News Corporation (“News Corp” or the “Company”) (NASDAQ: NWS, NWSA; ASX: NWS, NWSLV) today announced that the trustee and beneficiaries of the Murdoch Family Trust (“MFT”) informed the Company that they have reached a mutual resolution of the legal proceedings in Nevada related to the MFT, resulting in the termination of all litigation.

New trusts will be established for the benefit of Lachlan Murdoch, Grace Murdoch and Chloe Murdoch (the “Remaining Beneficiary Trusts”), and Prudence MacLeod, Elisabeth Murdoch and James Murdoch (the “Departing Beneficiaries”) will cease to be beneficiaries in any trust holding shares in News Corp or Fox Corporation. New trusts for the benefit of the Departing Beneficiaries will receive cash consideration funded in part using proceeds from the public sale of approximately 14.2 million shares of News Corp Class B common stock and approximately 16.9 million shares of Fox Corporation Class B common stock previously held by the MFT.

Following these transactions, LGC Holdco, LLC (“LGC Holdco”), a company which was established, and is owned, by the Remaining Beneficiary Trusts, will own all of the remaining shares of News Corp and Fox Corporation previously held by the MFT, which is expected to consist of approximately 33.1% of News Corp’s Class B common stock and less than 0.1% of News Corp’s Class A common stock and approximately 36.2% of Fox Corporation’s Class B common stock and less than 0.1% of Fox Corporation’s Class A common stock. During the six-month period following these transactions, the Departing Beneficiaries will also sell their de minimis personal holdings in News Corp and Fox Corporation such that after this six-month period none of the Departing Beneficiaries will have any interest, directly or indirectly, in News Corp or in Fox Corporation. The Departing Beneficiaries will be subject to a long-term standstill agreement preventing them, and their affiliates, from acquiring shares of News Corp and Fox Corporation and taking certain other actions with respect to the companies.

We have further been informed that a term of 2050 will be established for the Remaining Beneficiary Trusts and that, following the above transactions and throughout the term, voting control with respect to the News Corp and Fox Corporation shares owned by LGC Holdco will rest solely with Lachlan Murdoch through his appointed managing director. Rupert Murdoch will continue in his role as Chairman Emeritus of the Company.
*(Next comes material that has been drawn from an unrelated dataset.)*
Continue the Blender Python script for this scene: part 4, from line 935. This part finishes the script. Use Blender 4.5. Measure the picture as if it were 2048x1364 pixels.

News Corp’s board of directors welcomes these developments and believes that the leadership, vision and management by the Company’s Chair, Lachlan Murdoch, will continue to be important to guiding the Company’s strategy and success.

About News Corp

News Corp (Nasdaq: NWS, NWSA; ASX: NWS, NWSLV) is a global, diversified media and information services company focused on creating and distributing authoritative and engaging content and other products and services. The Company comprises businesses across a range of media, including: information services and news, digital real estate services and book publishing. Headquartered in New York, News Corp operates primarily in the United States, Australia and the United Kingdom, and its content and other products and services are distributed and consumed worldwide. More information is available at: http://newscorp.com.

Cautionary Statement Concerning Forward-Looking Statements

This press release contains “forward-looking statements” within the meaning of the Private Securities Litigation Reform Act of 1995. Words such as “may,” “will,” “should,” “likely,” “anticipates,” “expects,” “intends,” “plans,” “projects,” “believes,” “estimates,” “outlook” and similar expressions are used to identify these forward-looking statements. These statements are based on management’s current expectations and beliefs and are subject to uncertainty and changes in circumstances. Actual results may vary materially from those expressed or implied by the statements in this press release due to the impact of the resolution on the Company or its stock price, if any, as well as changes in economic, business, competitive, technological, strategic and/or regulatory factors and other factors affecting the operation of the Company’s businesses. More detailed information about these factors is contained in the documents the Company has filed with or furnished to the Securities and Exchange Commission, including the Company’s Annual Report on Form 10-K and subsequent Quarterly Reports on Form 10-Q.

Statements in this press release speak only as of the date they were made, and the Company undertakes no duty to update or release any revisions to any forward-looking statement made in this press release or to report any events or circumstances after the date of this press release or to reflect the occurrence of unanticipated events or to conform such statements to actual results or changes in the Company’s expectations, except as required by law.

Advisors

We have been informed that the Remaining Beneficiary Trusts were represented by Skadden, Arps, Slate, Meagher & Flom LLP and the Departing Beneficiaries were represented by Centerview Partners and Cravath, Swaine & Moore LLP.